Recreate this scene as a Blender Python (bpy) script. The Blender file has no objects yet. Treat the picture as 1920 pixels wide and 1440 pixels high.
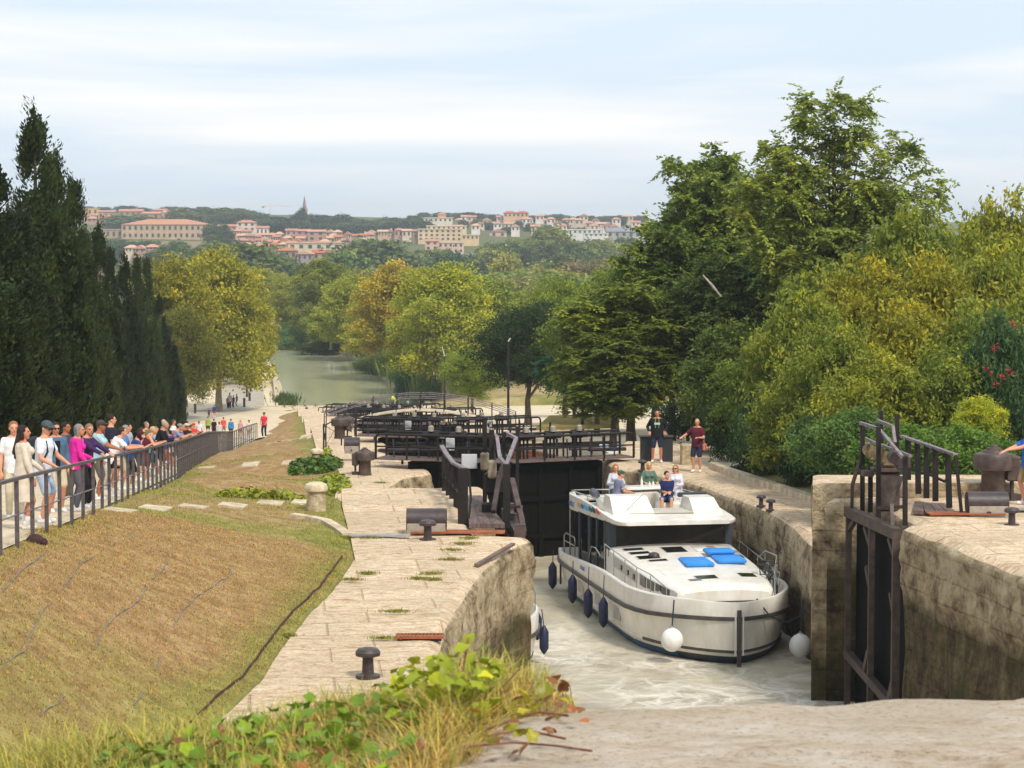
import bpy, math, random
import numpy as np
from mathutils import Vector, Matrix, noise
R = math.radians
random.seed(7)
rng = np.random.default_rng(7)
sc = bpy.context.scene
col = sc.collection

# ---------------------------------------------------------------- camera, world, sun, exposure
F = 4300.0; TH = math.atan(290.0 / F); CZ = 20.0
cam = bpy.data.cameras.new('camera'); camo = bpy.data.objects.new('camera', cam); col.objects.link(camo)
cam.sensor_width = 36.0; cam.lens = F / 1920.0 * 36.0
cam.clip_start = 0.5; cam.clip_end = 20000
camo.location = (0, 0, CZ); camo.rotation_euler = (R(90) - TH, 0, 0)
sc.camera = camo
SUN_EL, SUN_ROT = R(48), R(150)
w = bpy.data.worlds.new('World'); sc.world = w; w.use_nodes = True
nt = w.node_tree; N = nt.nodes; N.clear()
def wn(t, **k):
    n = N.new(t)
    for a, b in k.items(): setattr(n, a, b)
    return n
out = wn('ShaderNodeOutputWorld'); bg = wn('ShaderNodeBackground'); bg.inputs[1].default_value = 0.105
sky = wn('ShaderNodeTexSky'); sky.sky_type = 'NISHITA'; sky.sun_disc = False
sky.sun_elevation = SUN_EL; sky.sun_rotation = SUN_ROT; sky.dust_density = 1.0; sky.air_density = 1.0
tc = wn('ShaderNodeTexCoord'); mp = wn('ShaderNodeMapping'); mp.inputs['Scale'].default_value = (1.3, 1.3, 13)
mp.inputs['Rotation'].default_value = (0, R(9), 0)
no = wn('ShaderNodeTexNoise'); no.inputs['Scale'].default_value = 2.6; no.inputs['Detail'].default_value = 7; no.inputs['Roughness'].default_value = .5
no.inputs['Distortion'].default_value = .35
rp = wn('ShaderNodeValToRGB'); rp.color_ramp.elements[0].position = .43; rp.color_ramp.elements[1].position = .72
mp2 = wn('ShaderNodeMapping'); mp2.inputs['Scale'].default_value = (1.0, 1.0, 5)
no2 = wn('ShaderNodeTexNoise'); no2.inputs['Scale'].default_value = 5; no2.inputs['Detail'].default_value = 5
mx = wn('ShaderNodeMix', data_type='RGBA'); mx.inputs[7].default_value = (9.0, 8.7, 8.4, 1)
pale = wn('ShaderNodeMix', data_type='RGBA'); pale.inputs[0].default_value = .9; pale.inputs[7].default_value = (6.2, 7.15, 8.1, 1)
mx2 = wn('ShaderNodeMix', data_type='RGBA'); mx2.blend_type = 'MULTIPLY'; mx2.inputs[0].default_value = .14
rp2 = wn('ShaderNodeValToRGB'); rp2.color_ramp.elements[0].position = .3; rp2.color_ramp.elements[0].color = (.72, .76, .82, 1); rp2.color_ramp.elements[1].position = .75
# horizon lift: clouds thin to a pale band near the horizon
l = nt.links.new
l(tc.outputs['Generated'], mp.inputs[0]); l(mp.outputs[0], no.inputs[0]); l(no.outputs[0], rp.inputs[0])
l(tc.outputs['Generated'], mp2.inputs[0]); l(mp2.outputs[0], no2.inputs[0]); l(no2.outputs[0], rp2.inputs[0])
l(sky.outputs[0], pale.inputs[6]); l(pale.outputs[2], mx.inputs[6]); l(rp.outputs[0], mx.inputs[0])
l(mx.outputs[2], mx2.inputs[6]); l(rp2.outputs[0], mx2.inputs[7])
l(mx2.outputs[2], bg.inputs[0]); l(bg.outputs[0], out.inputs[0])
sd = bpy.data.lights.new('sun', 'SUN'); sd.energy = 2.7; sd.angle = R(10); sd.color = (1, .93, .82)
so = bpy.data.objects.new('sun', sd); col.objects.link(so)
# sun direction: behind the camera, a little to the right and high
so.rotation_euler = (R(90) - SUN_EL, 0, R(30))
sc.view_settings.view_transform = 'Standard'; sc.view_settings.look = 'None'; sc.view_settings.gamma = 1
sc.view_settings.exposure = 0.33
cam.dof.use_dof = True; cam.dof.focus_distance = 55; cam.dof.aperture_fstop = 9
sc.cycles.max_bounces = 6; sc.cycles.transparent_max_bounces = 6
sc.cycles.use_denoising = True

# ---------------------------------------------------------------- photo geometry helpers
CT, ST = math.cos(TH), math.sin(TH)
def ray(px, py):
    x = (px - 960) / F; y = -(py - 720) / F
    return Vector((x, CT + y * ST, -ST + y * CT))
def W(px, py, d):
    r = ray(px, py); k = d / r.y
    return Vector((r.x * k, d, CZ + r.z * k))
def G(px, py, z):
    r = ray(px, py); k = (z - CZ) / r.z
    return Vector((r.x * k, r.y * k, z))
def interp(tab, x):
    if x <= tab[0][0]: return tab[0][1]
    for (a, b), (c, d) in zip(tab, tab[1:]):
        if x <= c: return b + (d - b) * (x - a) / (c - a)
    return tab[-1][1]

# ---------------------------------------------------------------- objects, tags
def tag(o, label=None, cat=None, group=None, kind=None):
    if label: o['label'] = label
    if cat: o['category'] = cat
    if group: o['group'] = group
    if kind: o['kind'] = kind
    return o
def thing(name, label, cat, loc=(0, 0, 0), rz=0.0, group=None):
    o = bpy.data.objects.new(name, None); col.objects.link(o)
    o.location = loc; o.rotation_euler = (0, 0, rz); o.empty_display_size = .2
    return tag(o, label, cat, group)
def copy_tree(o, parent=None):
    c = o.copy(); col.objects.link(c); c.parent = parent
    for ch in list(o.children): copy_tree(ch, c)
    return c
def finish(name, me, parent=None, smooth=True, ang=38):
    if smooth:
        me.polygons.foreach_set('use_smooth', [True] * len(me.polygons))
        me.set_sharp_from_angle(angle=R(ang))
    o = bpy.data.objects.new(name, me); col.objects.link(o); o.parent = parent
    return o

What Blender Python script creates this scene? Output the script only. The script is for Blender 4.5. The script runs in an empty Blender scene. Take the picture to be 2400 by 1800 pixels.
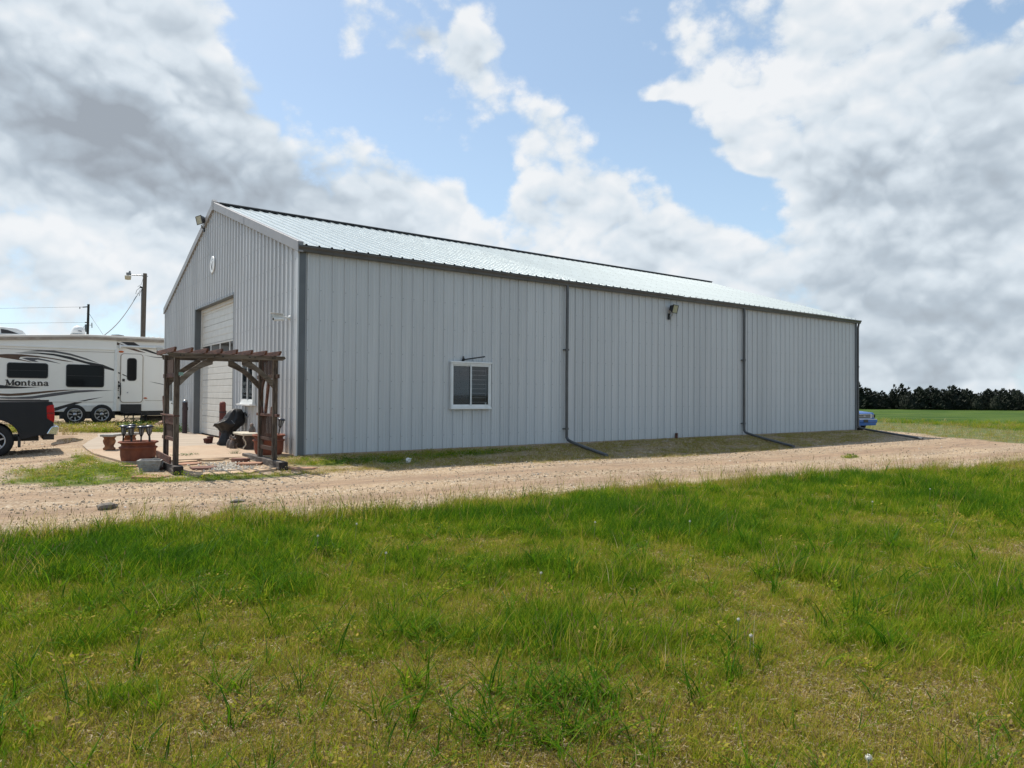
import bpy, bmesh, math, random
import numpy as np
from mathutils import Vector, Matrix, Euler
random.seed(7)
rng = np.random.default_rng(11)
PI = math.pi
scene = bpy.context.scene
COL = scene.collection

# ------------------------------------------------------------------ camera
FPX, PIT, ROL, YAW = 1640.49, .0162, .0068, .6346
CP = Vector((-5.536, -15.787, 1.393))
_fw = Vector((math.sin(YAW), math.cos(YAW), 0)); _rt = Vector((math.cos(YAW), -math.sin(YAW), 0)); _up = Vector((0, 0, 1))
_F = _fw*math.cos(PIT)+_up*math.sin(PIT); _U = _up*math.cos(PIT)-_fw*math.sin(PIT)
_R = _rt*math.cos(ROL)+_U*math.sin(ROL); _V = _U*math.cos(ROL)-_rt*math.sin(ROL)
cam_data = bpy.data.cameras.new('camera'); cam = bpy.data.objects.new('camera', cam_data); COL.objects.link(cam)
cam_data.sensor_width = 36; cam_data.lens = FPX/2400*36; cam_data.clip_start = .05; cam_data.clip_end = 9000
M = Matrix((_R, _V, -_F)).transposed().to_4x4(); M.translation = CP
cam.matrix_world = M
scene.camera = cam
def ray(px, py):
    d = _F+_R*((px-1200)/FPX)-_V*((py-900)/FPX)
    return d.normalized()
def at(px, py, D):                     # the point seen at a place of the photograph, D metres deep
    d = ray(px, py); return CP+d*(D/d.dot(_F))
def gp(px, py, z=-.1):
    d = ray(px, py); return CP+d*((z-CP.z)/d.z)

# ------------------------------------------------------------------ light and sky
SX, SY = .16, -.62                     # shadow offset per metre of height
SUN_EL = math.atan(1/math.hypot(SX, SY)); SUN_AZ = math.atan2(-SX, -SY)     # azimuth from +y towards +x
sun_data = bpy.data.lights.new('sun', 'SUN'); sun = bpy.data.objects.new('sun', sun_data); COL.objects.link(sun)
sun_data.energy = 4.7; sun_data.angle = math.radians(.55); sun_data.color = (1, .93, .83)
sun.location = (0, 0, 40)
sun.rotation_euler = Vector((SX, SY, -1)).to_track_quat('-Z', 'Y').to_euler()

world = bpy.data.worlds.new('World'); scene.world = world; world.use_nodes = True
scene.view_settings.view_transform = 'Standard'; scene.view_settings.look = 'None'
scene.view_settings.exposure = .25; scene.view_settings.gamma = 1; scene.view_settings.use_curve_mapping = False

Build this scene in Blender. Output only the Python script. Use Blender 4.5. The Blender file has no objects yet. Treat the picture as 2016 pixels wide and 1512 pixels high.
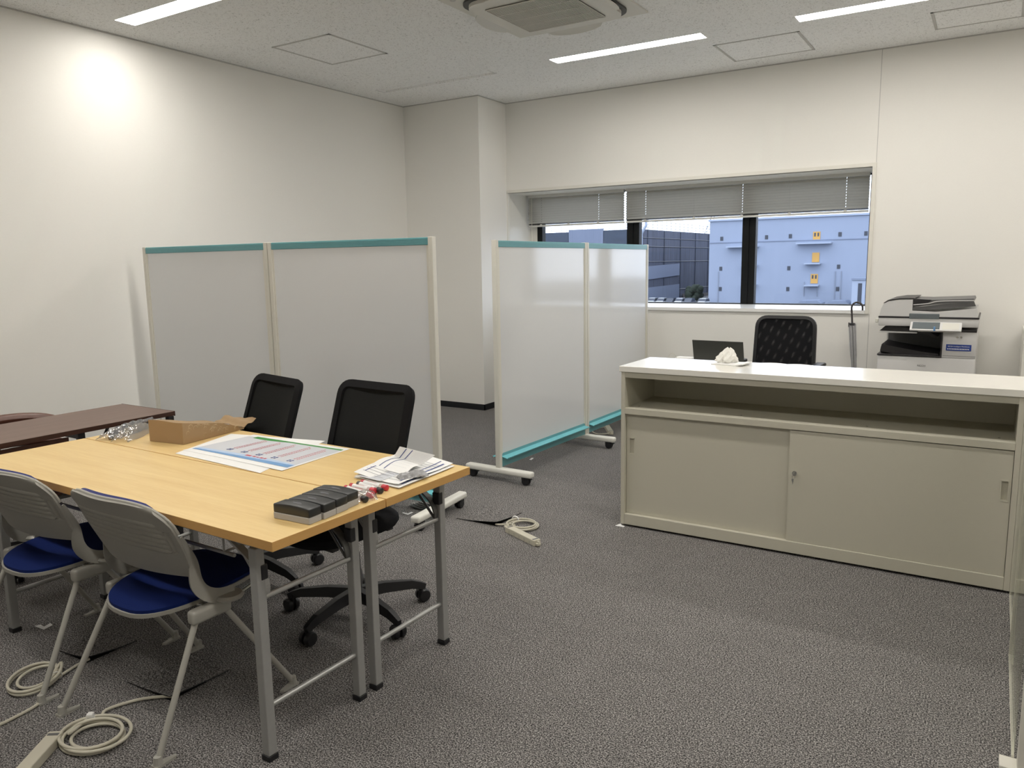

» Objective: Skip all pictures and retype only the stretch from the line that holds "What Blender Python" through the line that holds "COL = scene.collection", exactly as written.

» Result of this task:
What Blender Python script creates this scene? Output the script only. The script is for Blender 4.5. The script runs in an empty Blender scene. Take the picture to be 2400 by 1800 pixels.
import bpy, bmesh, math, random
import numpy as np
from mathutils import Vector, Matrix, Euler
random.seed(7)
rng = np.random.default_rng(11)
PI = math.pi
scene = bpy.context.scene
COL = scene.collection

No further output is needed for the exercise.